Bob Rugurika arrivera dans une voiture banalisée, méconnaissable. J’apprends en même temps que les autres qu’il s’agit en effet de lui. Il faudra donc aller le saluer. J’hésite, me disant que nous serons nombreux autour de lui. Mais à défaut de le saluer, au moins je prendrai quelques photos. J’accoure pour voir sa rentrée triomphale, pour immortaliser les émotions qui se vivront. Je n’arrive pas à ne fut-ce que toucher une infime partie du beau costume noir qu’il porte. Mais qu’importe, « Bob est rentré!», me dit la voix à l’intérieur de moi.
Je ressens plusieurs choses à la fois
Les journalistes autour de Bob, plus heureux que n’importe qui, le soulèvent avant qu’il ait posé les pieds sur terre. J’aurais aimé en faire autant. Mais au moins, je chante avec eux. Et je ne me suis pas encore détournée de cette scène émouvante que la foule devant la RPA a déjà entonné l’hymne national « Burundi Bwacu ». Cette fois-ci, je me laisse aller : je chante, je crie, j’observe, j’analyse, je prends des images et j’ai un sentiment d’espoir qui domine en moi.
Une phrase revenait à chaque fois : « Bob murekure aturekuze ! » (Libérez Bob afin qu’il nous fasse libérer à son tour.) Mon cœur se serrait très fort, car j’ai vite mesuré la confiance que cette foule témoignait aux médias.
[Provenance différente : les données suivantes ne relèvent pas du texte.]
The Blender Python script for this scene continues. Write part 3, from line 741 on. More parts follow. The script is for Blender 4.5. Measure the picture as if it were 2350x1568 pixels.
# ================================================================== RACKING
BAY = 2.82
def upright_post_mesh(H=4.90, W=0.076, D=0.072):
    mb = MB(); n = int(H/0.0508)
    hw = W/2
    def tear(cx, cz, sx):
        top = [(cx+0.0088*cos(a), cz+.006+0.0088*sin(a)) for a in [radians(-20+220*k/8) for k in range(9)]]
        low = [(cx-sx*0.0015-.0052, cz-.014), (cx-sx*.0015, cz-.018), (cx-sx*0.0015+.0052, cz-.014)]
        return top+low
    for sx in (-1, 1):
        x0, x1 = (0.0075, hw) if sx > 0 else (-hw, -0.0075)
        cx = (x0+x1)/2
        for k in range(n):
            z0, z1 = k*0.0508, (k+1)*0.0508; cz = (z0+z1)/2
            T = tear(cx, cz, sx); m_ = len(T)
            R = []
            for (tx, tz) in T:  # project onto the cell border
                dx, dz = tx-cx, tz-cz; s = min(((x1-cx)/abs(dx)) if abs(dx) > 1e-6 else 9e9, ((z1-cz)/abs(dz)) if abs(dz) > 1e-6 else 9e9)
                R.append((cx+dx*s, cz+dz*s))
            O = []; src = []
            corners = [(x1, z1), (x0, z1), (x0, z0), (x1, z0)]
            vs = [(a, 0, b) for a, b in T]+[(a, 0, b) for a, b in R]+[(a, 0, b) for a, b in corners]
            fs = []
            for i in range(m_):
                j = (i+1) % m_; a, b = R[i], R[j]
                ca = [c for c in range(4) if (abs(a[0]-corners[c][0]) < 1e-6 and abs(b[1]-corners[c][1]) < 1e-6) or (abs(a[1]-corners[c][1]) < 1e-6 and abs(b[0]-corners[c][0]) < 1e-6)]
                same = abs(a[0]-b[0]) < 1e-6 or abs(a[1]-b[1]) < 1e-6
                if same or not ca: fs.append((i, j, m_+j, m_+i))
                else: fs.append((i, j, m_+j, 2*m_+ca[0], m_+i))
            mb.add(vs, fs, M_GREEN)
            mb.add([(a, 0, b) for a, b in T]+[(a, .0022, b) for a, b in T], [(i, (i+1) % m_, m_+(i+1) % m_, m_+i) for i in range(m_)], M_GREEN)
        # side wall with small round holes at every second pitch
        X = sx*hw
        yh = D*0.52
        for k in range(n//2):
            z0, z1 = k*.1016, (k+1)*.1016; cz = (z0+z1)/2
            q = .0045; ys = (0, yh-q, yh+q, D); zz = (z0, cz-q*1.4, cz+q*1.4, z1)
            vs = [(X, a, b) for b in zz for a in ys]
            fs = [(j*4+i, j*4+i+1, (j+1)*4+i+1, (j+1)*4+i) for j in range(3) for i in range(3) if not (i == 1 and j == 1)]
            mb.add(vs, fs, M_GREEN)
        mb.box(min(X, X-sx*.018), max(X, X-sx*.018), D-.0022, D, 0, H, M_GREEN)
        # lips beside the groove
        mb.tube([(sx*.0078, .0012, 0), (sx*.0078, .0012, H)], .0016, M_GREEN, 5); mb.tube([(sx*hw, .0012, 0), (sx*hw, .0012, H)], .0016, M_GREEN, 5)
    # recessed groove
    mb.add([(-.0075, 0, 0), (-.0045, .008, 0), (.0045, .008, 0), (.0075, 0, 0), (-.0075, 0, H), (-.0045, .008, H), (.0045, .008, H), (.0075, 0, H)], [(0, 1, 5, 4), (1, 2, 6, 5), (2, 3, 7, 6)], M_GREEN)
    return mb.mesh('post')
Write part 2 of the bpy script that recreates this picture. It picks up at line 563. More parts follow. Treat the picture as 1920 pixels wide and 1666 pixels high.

J’ai réalisé que mis-à-part le fait que Bob s’était battu pour éclaircir un dossier devenu énigmatique, cette foule aspirait au changement.
Quand j’ai compris que cette foule s’est formée d’elle-même, que personne n’a entrainé personne, quand je l’ai vu braver la police qui essayait de la menacer afin qu’elle s’éparpille, j’ai alors su que l’heure du changement avait sonné. J’ai été témoin de scènes que j’aurais cru possible sous d’autres cieux, mais jamais au Burundi.
C’est avec un sentiment de joie, de dépassement même, que je suis allée au travail… Le bout du jeans que je portais avait été déchiré pendant que j’essayais de prendre des photos, j’avais eu droit à une douche bleue de la part de la police. J’étais essoufflée. Mais tout ça n’était rien à côté du bonheur que je ressentais. Toutes ces scènes d’une foule déterminée, heureuse, reprenaient vie dans mes pensées.